Guillermo Del Toro's Pinocchio is set to arrive on Netflix in December

Guillermo Del Toro brought Pinocchio to his big movie premiere, and it was really very cute
Wait, our bad, that’s Netflix co-CEO Ted Sarandos Photo: Lia Toby/Getty Images for BFI

It’s a grim old world out there lately: Disappearing crabs, nuclear armageddon trending on Twitter, spellcheck getting lippy with us about whether we capitalize armageddon…It’s rough times all around.

So please take, as a minor antidote to the “Ugh…” of it all, these red carpet photos from the big BFI London Film Festival premiere of Netflix’s Guillermo Del Toro’s Pinocchio today, in which Del Toro and several of his cast members—including veteran actor David Bradley, and Pinocchio himself, Gregory Mann—posed for shots with a tiny Pinocchio, and also they took at least one shot where Pinocchio himself was alone on the red carpet, and oooh, just look at him standing there. Maybe we’re just a soft touch on Saturday mornings, but it looked pretty dang cute to us. (Also, it’s very funny to imagine all these Very Serious festival photographers crouching down to snap pictures of a puppet.)

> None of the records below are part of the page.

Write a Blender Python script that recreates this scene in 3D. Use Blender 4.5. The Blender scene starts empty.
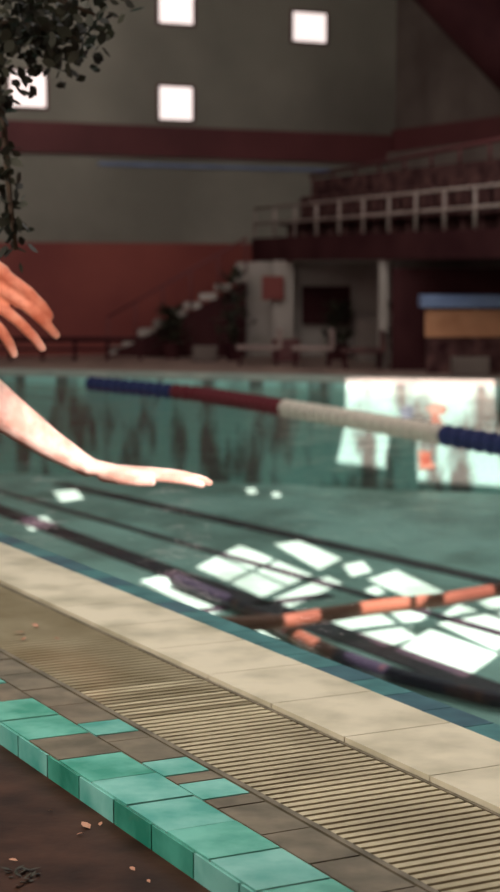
import bpy, bmesh, math, random
from mathutils import Vector, Matrix
from mathutils.geometry import delaunay_2d_cdt
random.seed(7)
S=bpy.context.scene
COL=S.collection
S.view_settings.view_transform='Standard'
S.view_settings.look='None'
H=1.2; F=1800.0; PITCH=math.atan(176/F)
# ---------------------------------------------------------------- camera
cd=bpy.data.cameras.new('camera'); cam=bpy.data.objects.new('camera',cd); COL.objects.link(cam)
cam.location=(0,0,H); cam.rotation_euler=(math.pi/2-PITCH,0,0)
cd.sensor_fit='VERTICAL'; cd.sensor_height=36; cd.lens=F*36/892
cd.dof.use_dof=True; cd.dof.focus_distance=4.2; cd.dof.aperture_fstop=3.5
cd.clip_end=200
S.camera=cam
def ray(px,py):
    f=Vector((0,math.cos(PITCH),-math.sin(PITCH))); up=Vector((0,math.sin(PITCH),math.cos(PITCH)))
    return f+Vector((1,0,0))*((px-250)/F)-up*((py-446)/F)
def at(px,py,Y):
    r=ray(px,py); return Vector((0,0,H))+r*(Y/r.y)
def onz(px,py,z):
    r=ray(px,py); return Vector((0,0,H))+r*((z-H)/r.z)
# deck frame
A=math.radians(27.2)
U=Vector((-math.sin(A),math.cos(A),0)); V=Vector((math.cos(A),math.sin(A),0))
def uv(s,v,z=0): return U*s+V*v+Vector((0,0,z))
# ---------------------------------------------------------------- materials
def mat(name,c1,c2=None,scale=4,rough=.6,bump=0,stretch=(1,1,1),emis=0,spec=.4,lo=.35,hi=.65,detail=5):
    m=bpy.data.materials.new(name); m.use_nodes=True; nt=m.node_tree; b=nt.nodes['Principled BSDF']
    b.inputs['Roughness'].default_value=rough; b.inputs['Specular IOR Level'].default_value=spec
    c2=c2 or tuple(x*.8 for x in c1)
    tc=nt.nodes.new('ShaderNodeTexCoord'); mp=nt.nodes.new('ShaderNodeMapping'); mp.inputs['Scale'].default_value=stretch
    nz=nt.nodes.new('ShaderNodeTexNoise'); nz.inputs['Scale'].default_value=scale; nz.inputs['Detail'].default_value=detail
    cr=nt.nodes.new('ShaderNodeValToRGB')
    cr.color_ramp.elements[0].position=lo; cr.color_ramp.elements[0].color=(*c1,1)
    cr.color_ramp.elements[1].position=hi; cr.color_ramp.elements[1].color=(*c2,1)
    nt.links.new(tc.outputs['Object'],mp.inputs[0]); nt.links.new(mp.outputs[0],nz.inputs['Vector'])
    nt.links.new(nz.outputs['Fac'],cr.inputs[0]); nt.links.new(cr.outputs[0],b.inputs['Base Color'])
    if bump:
        bp=nt.nodes.new('ShaderNodeBump'); bp.inputs['Strength'].default_value=bump; bp.inputs['Distance'].default_value=.01
        nt.links.new(nz.outputs['Fac'],bp.inputs['Height']); nt.links.new(bp.outputs[0],b.inputs['Normal'])
    if emis:
        b.inputs['Emission Color'].default_value=(*c1,1); b.inputs['Emission Strength'].default_value=emis
    return m
M={}
M['wet']=mat('wet_dark_floor',(.018,.007,.004),(.075,.033,.020),6,.55,.5,lo=.3,hi=.74,spec=.08)
M['grout']=mat('grout',(.10,.085,.065),(.06,.05,.04),20,.9)
M['cope']=mat('cream_stone',(.44,.40,.27),(.76,.69,.52),4,.5,.15,lo=.28,hi=.58)
M['slat']=mat('cream_slat',(.58,.51,.34),(.36,.31,.20),3,.55,spec=.2)
M['worn']=mat('worn_slat',(.22,.18,.10),(.36,.31,.20),3,.6,spec=.15)
M['silt']=mat('olive_silt',(.13,.105,.06),(.27,.23,.145),4.5,.8,.4,spec=.12)
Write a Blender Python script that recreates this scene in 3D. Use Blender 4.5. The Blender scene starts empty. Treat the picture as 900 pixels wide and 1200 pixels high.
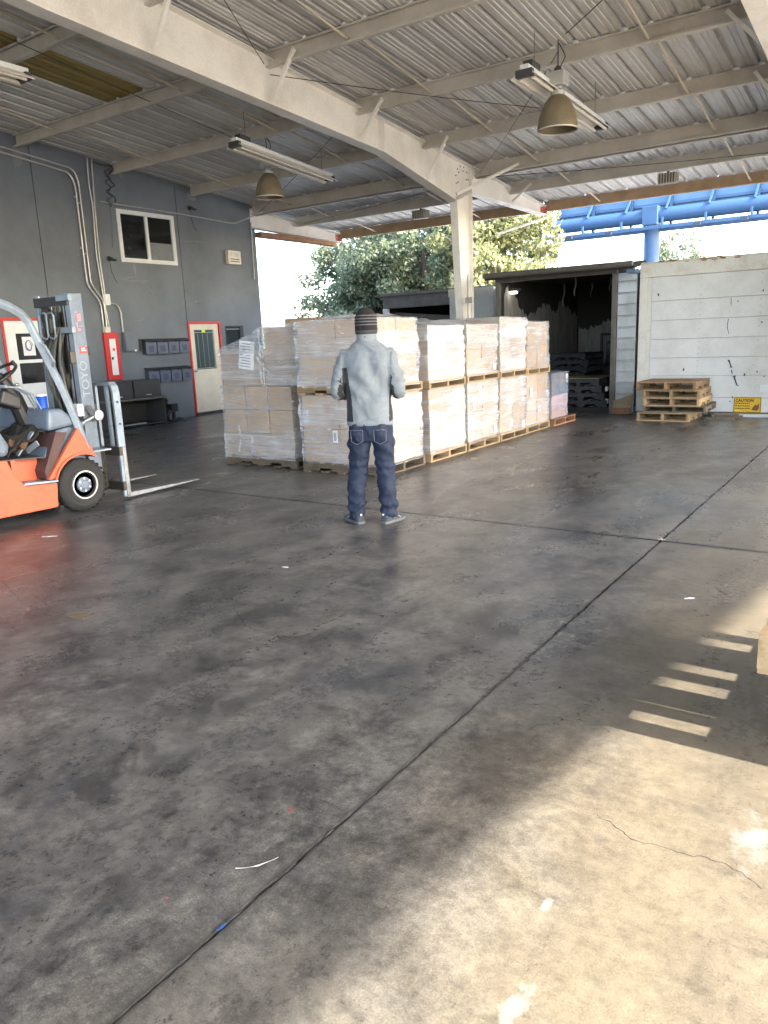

The irony here is that, per the advance reviews from the premiere, Del Toro’s take on Carlo Collodi’s classic novel (due to arrive on Netflix in December) is unsurprisingly dark as hell: We’re reasonably sure this is the first Pinocchio adaptation in which Italian fascist dictator Benito Mussolini makes a major appearance. On the other hand, the lead-up to the film has also displayed the absolute artistry—enhanced by work from The Jim Henson Company—that’s been applied to Del Toro and his team’s stop-motion recreation of the classic fable. Even just looking at the doll on the red carpet, it’s easy to see how much liveliness has been imbued into the character—especially when you see a few of the shots of a wax mannequin someone seems to have pulled out of a back room somewhere and posed with Pinocchio, apparently just for contrast:

It’s amazing, how lifelike some of these things can get!